Mary Higgins Clark
Mary Higgins Clark likes to delve into different worlds in her crackerjack novels of suspense; but while the milieus change, her stories are always compelling. As she puts it: "I write about people going about their daily lives, not looking for trouble, who are suddenly plunged into menacing situations."
Biography
The Queen of Suspense, Bronx-born and -bred Mary Higgins Clark has achieved international success against heavy odds. Her father died when she was 11, and her mother struggled to raise and provide for Mary and her two brothers. Clark attended secretarial school after high school and worked for three years in an advertising agency before leaving to become a stewardess for Pan American Airlines. Throughout 1949, she flew international flights to Europe, Africa, and Asia. " I was in a revolution in Syria and on the last flight into Czechoslovakia before the Iron Curtain went down," she recalls. In 1950, she quit her job to marry Warren Clark, a neighbor nine years her senior whom she had known and admired since she was 16. In the early years of her marriage, Clark began writing short stories, making her first sale in 1956 to Extension Magazine. Between writing and raising a family, the decade flew by. Then, in 1964, Warren Clark suffered a fatal heart attack, leaving his young widow with five children to support. She went to work writing radio scripts; and, around this time, she decided to try her hand at writing books. Inspired by a radio series she was working on, she drafted a biographical novel about George Washington. It was published in 1969 under the title Aspire to the Heavens. (In 2002, it was re-issued as Mount Vernon Love Story.) Her first suspense novel, Where Are the Children?, appeared in print in 1975. It was a huge hit and marked a turning point in her life. Since then, she has developed a loyal fan base, and each of her novels has hit the bestseller lists. She has also co-written stories and novels with her daughter Carol, a successful author in her own right.

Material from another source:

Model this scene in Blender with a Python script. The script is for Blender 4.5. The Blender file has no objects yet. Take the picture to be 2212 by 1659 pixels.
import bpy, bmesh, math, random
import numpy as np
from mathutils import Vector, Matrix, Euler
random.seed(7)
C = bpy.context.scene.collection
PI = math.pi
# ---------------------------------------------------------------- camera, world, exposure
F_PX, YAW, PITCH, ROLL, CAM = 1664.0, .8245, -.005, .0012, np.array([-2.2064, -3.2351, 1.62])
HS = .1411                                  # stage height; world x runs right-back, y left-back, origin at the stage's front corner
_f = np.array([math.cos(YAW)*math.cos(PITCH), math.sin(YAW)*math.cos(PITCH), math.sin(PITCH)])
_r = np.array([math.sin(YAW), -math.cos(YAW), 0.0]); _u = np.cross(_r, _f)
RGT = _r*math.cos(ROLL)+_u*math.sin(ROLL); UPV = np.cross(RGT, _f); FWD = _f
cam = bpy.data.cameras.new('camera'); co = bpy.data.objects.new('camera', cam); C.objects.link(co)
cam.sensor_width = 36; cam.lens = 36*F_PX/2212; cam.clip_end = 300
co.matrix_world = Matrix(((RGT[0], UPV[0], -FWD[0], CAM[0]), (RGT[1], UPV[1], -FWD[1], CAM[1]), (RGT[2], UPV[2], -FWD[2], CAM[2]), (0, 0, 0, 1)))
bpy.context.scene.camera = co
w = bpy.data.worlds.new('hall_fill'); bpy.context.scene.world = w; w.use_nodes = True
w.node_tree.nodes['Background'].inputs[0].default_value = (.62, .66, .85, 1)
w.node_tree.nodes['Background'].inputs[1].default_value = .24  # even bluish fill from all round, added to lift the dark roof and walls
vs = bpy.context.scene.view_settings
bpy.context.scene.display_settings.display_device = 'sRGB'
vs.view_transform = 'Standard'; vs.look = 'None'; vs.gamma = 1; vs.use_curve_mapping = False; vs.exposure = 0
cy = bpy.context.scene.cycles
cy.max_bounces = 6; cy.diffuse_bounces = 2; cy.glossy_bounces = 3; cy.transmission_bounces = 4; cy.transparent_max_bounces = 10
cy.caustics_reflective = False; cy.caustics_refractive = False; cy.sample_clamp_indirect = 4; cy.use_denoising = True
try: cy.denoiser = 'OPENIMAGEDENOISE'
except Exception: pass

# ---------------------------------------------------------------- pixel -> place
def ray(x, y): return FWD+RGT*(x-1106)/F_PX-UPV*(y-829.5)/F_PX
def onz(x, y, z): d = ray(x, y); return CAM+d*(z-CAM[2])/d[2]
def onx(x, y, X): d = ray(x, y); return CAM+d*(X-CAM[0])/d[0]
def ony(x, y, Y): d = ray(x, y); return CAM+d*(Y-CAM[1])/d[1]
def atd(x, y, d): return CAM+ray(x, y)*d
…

In the 1970s, Clark enrolled in Fordham University at Lincoln Center, graduating summa cum laude in 1979. A great supporter of education, she has served as a trustee of her alma mater and Providence College and holds numerous honorary degrees. She remains active in Catholic affairs and has been honored with many awards. Her publisher, Simon & Schuster, funds an annual award in her name to be given to authors of suspense fiction writing in the Mary Higgins Clark tradition.